Spanish: el pati'n/patinar
French: le patin/patiner
Italian: il pattino/pattinare
Portuguese: patim (m)/?
Romanian: ?/?

Manus Correctrix

All of those words are from the French patin, a diminutive of patte (‘animal leg, paw’), of non-Latin origin.

That might be a good source for a neologism if necessary, but I urge against it here. Make this professor use real Latin.


Staff member
Although not as good of a source as Bitmap or Cursor Nictans, none other than William Whitaker's WORDS has patino, -are, -avi, -atus as "skate (v.)" - NeoLatin, uncommon. The SOURCE_TYPE for this word is Calepinus Novus, modern Latin, by Guy Licoppe.

patina, -ae, f. also means "dish." - uncommon, SOURCE_TYPE = Cassell's Latin Dictionary.

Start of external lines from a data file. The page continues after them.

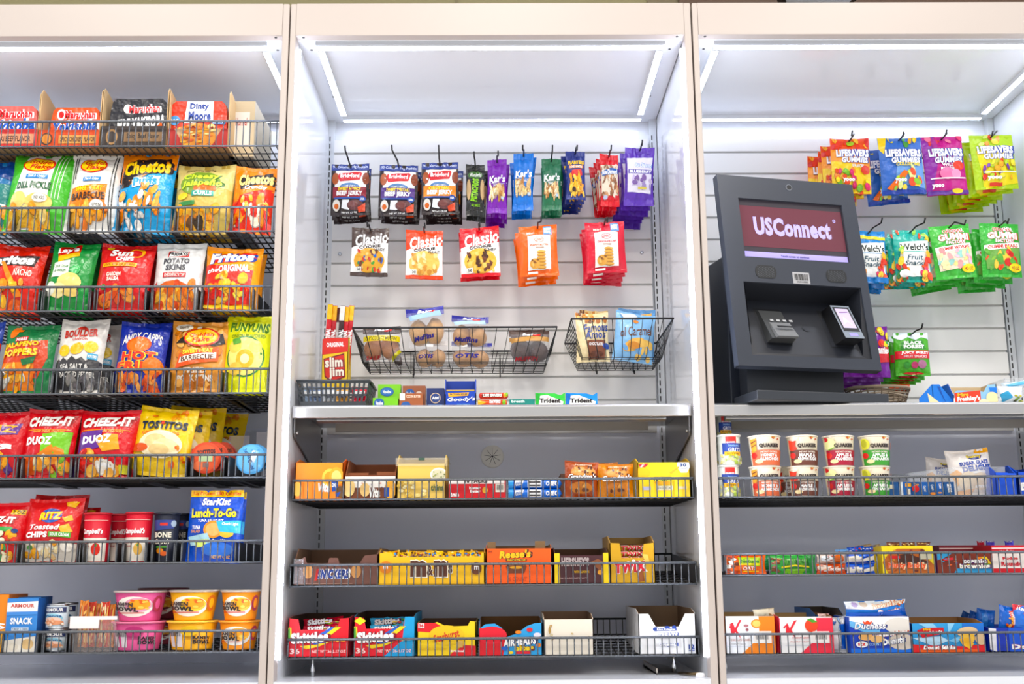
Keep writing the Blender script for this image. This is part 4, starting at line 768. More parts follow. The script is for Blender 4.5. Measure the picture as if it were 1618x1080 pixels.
# ---------------------------------------------------------------- wire baskets on the slats
def wire_basket(name, label, x0, x1, ytop, ybf, ybb, xb0, xb1, Yf, Ybf, nx):
    BK = mat('#1b1c1e', 'plastic'); Yb = D-.012
    z1 = at((x0+x1)/2, ytop, Yf).z; z0 = at((x0+x1)/2, ybb, Yb).z; A = at(x0, ytop, Yf).x; B = at(x1, ytop, Yf).x
    a = at(xb0, ybf, Ybf).x; b = at(xb1, ybf, Ybf).x; t = thing(name, label, 'basket', (0, 0, 0), 'black wire baskets hooked on the slats')
    P = Vector; c = lambda u, v, w_: u
    rim = [P((A, Yf, z1)), P((B, Yf, z1)), P((B, Yb, z1)), P((A, Yb, z1))]; bot = [P((a, Ybf, z0)), P((b, Ybf, z0)), P((b, Yb, z0)), P((a, Yb, z0))]
    MB().tube(rim, .003, BK, 6, True).build('top_rim', t)
    m = MB()
    def side(r0, r1, b0, b1, n, nh):
        for i in range(n+1):
            f = i/n; m.tube([r0.lerp(r1, f), b0.lerp(b1, f)], .0013, BK, 4)
        for k in range(1, nh+1):
            f = k/(nh); m.tube([r0.lerp(b0, f), r1.lerp(b1, f)], .0014, BK, 4)
    side(rim[0], rim[1], bot[0], bot[1], nx, 1); m.build('front_grid', t); m = MB(); side(rim[3], rim[2], bot[3], bot[2], nx, 3); m.build('back_grid', t)
    m = MB(); side(rim[0], rim[3], bot[0], bot[3], 9, 2); m.build('end_grid', t); m = MB(); side(rim[1], rim[2], bot[1], bot[2], 9, 2); m.build('end_grid', t); m = MB(); side(bot[0], bot[1], bot[3], bot[2], nx, 7); m.build('bottom_grid', t)
    for f in (.25, .75):
        x = a+(b-a)*f; MB().tube([(x, Yb, z0+.06), (x, D-.002, z0+.05), (x, D-.002, z0-.002), (x, D-.03, z0-.014), (x, D-.035, z0-.004)], .0022, BK, 5).build('hook', t)
    return z0, t
zb1, _ = wire_basket('wire_basket', 'long black wire basket of wrapped muffins on the slatted back', 557, 880, 517, 571, 590, 573, 862, .23, .39, 17)
zb2, _ = wire_basket('wire_basket', 'short black wire basket holding cookie bags at right', 903, 1064, 503, 557, 585, 920, 1046, .23, .37, 10)
# muffins
def muffins(label, x0, yt, x1, yb, Y, topc, band, art, cake, rot=0, n=2):
    X, z, w_, h = rect(x0, yt, x1, None, Y, yb); t = thing('muffin_pack', label, 'muffin pack', (X, Y, z), 'wrapped muffins in the long basket')
    t.rotation_euler[1] = math.radians(rot)
    for i in range(n):
        MB().blob(((i-(n-1)/2)*w_*.42, .015, h*.42), (w_*.25, .03, h*.34), mat(cake, 'food'), seed=i+int(x0)).build('muffin', t)
    SEED[0] += 1
    a, b, c = bag_mesh(w_, h*1.05, .07, '#e9e9ee', art, seed=SEED[0], kind='wrap', seal=.08, flare=.8, pinch=.03)
    a.build('clear_wrapper', t); 
    q, r, s = bag_mesh(w_, h*1.05, .07, topc, '', seed=SEED[0], seal=.18 if band else .14, flare=.8, pinch=.03); r.build('printed_top', t); c.build('bottom_seal', t)
mtxt = 't .3 .04 .7 .15 #fff s.2 b.05 | Bake; p #c8302a .55 .12 .78 .08 .76 .16 .6 .18;'
muffins('brown and yellow banded muffin pack at left end of the basket', 573, 519, 633, 571, .42, '#4a342c', True, mtxt + 'r .0 .3 1 .46 #ecd92a; t .08 .32 .92 .44 #4a3a1a s.15 | CHOCOLATE MUFFIN; t .1 .86 .5 .95 #d0303a s.2 | SALE', '#b5713a')
muffins('small dark muffin pack tipped over beside the yellow banded one', 622, 543, 646, 578, .44, '#2e2220', True, 'p #b8b02a .1 .6 .9 .4 .9 .54 .1 .76', '#4a2c20', -25, 1)
muffins('blue topped muffin pack leaning on top of the basket pile', 647, 489, 707, 548, .40, '#2f2f9a', True, mtxt + 'p #9fc0dc .05 .2 .9 .1 .95 .25 .1 .34; t .15 .72 .7 .84 #2a2a8c s.2 r-8 b.05 | Muffins', '#c8985a', -6)
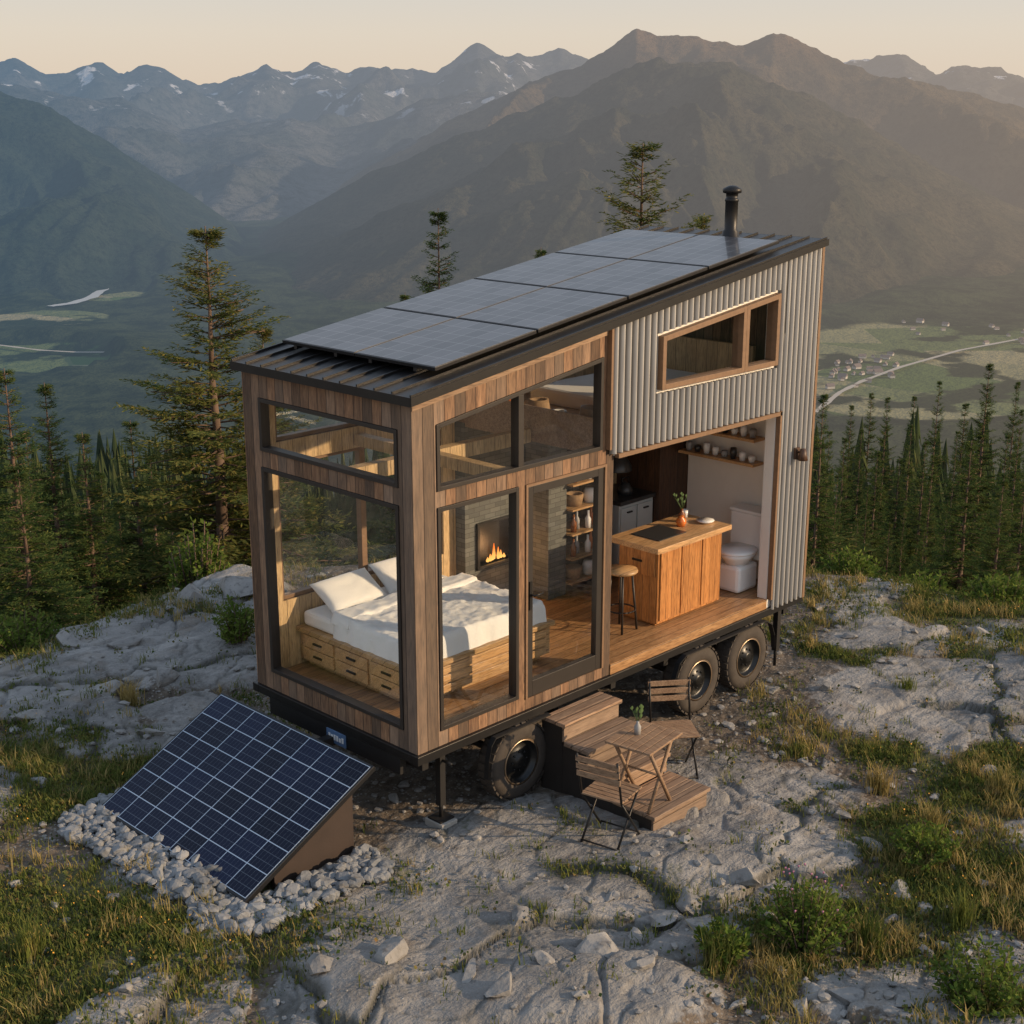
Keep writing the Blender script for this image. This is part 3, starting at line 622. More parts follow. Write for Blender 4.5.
for k,(px,py,hw,lab) in enumerate(RP):
    x,y=P(px,py); z=ground(x,y); r,f=rf(x,y); s=hw/F*(f*1.06); v=rockverts(I3[0],100+k,15,(.3,.75),.07)
    rr=random.Random(k); a=rr.uniform(0,3.14); v=v*np.array([s*1.3,s*rr.uniform(.6,1.0),s*rr.uniform(.4,.75)]); v=np.stack([v[:,0]*math.cos(a)-v[:,1]*math.sin(a),v[:,0]*math.sin(a)+v[:,1]*math.cos(a),v[:,2]],1)
    o=npmesh('rock',v,I3[1],'rock',False,3); o.location=(x,y,z+s*.1); T(o,lab,'rock')
# ------------------------------------------------------------------ the tiny house
ZR=lambda x:3.75+.147*x
HW=2.2; X1=5.56; XI=X1-.1; XS=XI-.002
house=thing('tiny_house','wood and corrugated metal tiny house on a black wheeled trailer with open kitchen side','tiny house',(2.85,1.1,0))
w=MB() # end wall
w.box(0,.1,0,.16,.8,3.755).box(0,.1,1.97,HW,.8,3.755).box(0,.1,.16,1.97,.8,.97).box(0,.1,.16,1.97,2.89,3.03).box(0,.1,.16,1.97,3.50,3.755)
w.build('wall','clad',house)
w=MB()
w.xz([(.1,.8),(.25,.8),(.25,ZR(.25)),(.1,ZR(.1))],0,.1).box(.25,1.18,0,.1,.8,.93).box(.25,2.4,0,.1,2.85,2.98)
w.box(1.18,1.26,0,.1,.8,2.85).box(1.26,2.3,0,.1,.8,.9).box(2.3,2.4,0,.1,.8,2.85)
ZT=lambda x:3.485+.147*x
w.xz([(.25,ZT(.25)),(2.24,ZT(2.24)),(2.24,ZR(2.24)),(.25,ZR(.25))],0,.1).xz([(2.24,2.98),(2.4,2.98),(2.4,ZR(2.4)),(2.24,ZR(2.24))],0,.1)
w.build('wall','clad',house)
w=MB(); w.xz([(.0,ZR(0)-.085),(2.28,ZR(2.28)-.085),(2.28,ZR(2.28)-.022),(.0,ZR(0)-.022)],-.016,-.001); w.build('fascia_board','trimx',house)
LW=(2.99,4.84); LB=3.42; LT=lambda x:3.91+.122*(x-2.99)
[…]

patina made it into English as "green film on bronze."


Staff member
Presumably the Romans must have come into contact with people ice skating. Certainly, there is evidence of people skating in the mediaeval period. It seems odd that there is only a neo-latin word for it.


Staff member
Scrabulista, beware the wrath to come... from Imprecator.

I'd imagine that they probably had some word for ice-skating, but it was lost over the ages.

Here's my best shot at "born to skate" without inventing words:

natus ut rotis caligaribus vectus essem

Someone will probably either improve on this or ignore it completely as thay construct their own versions.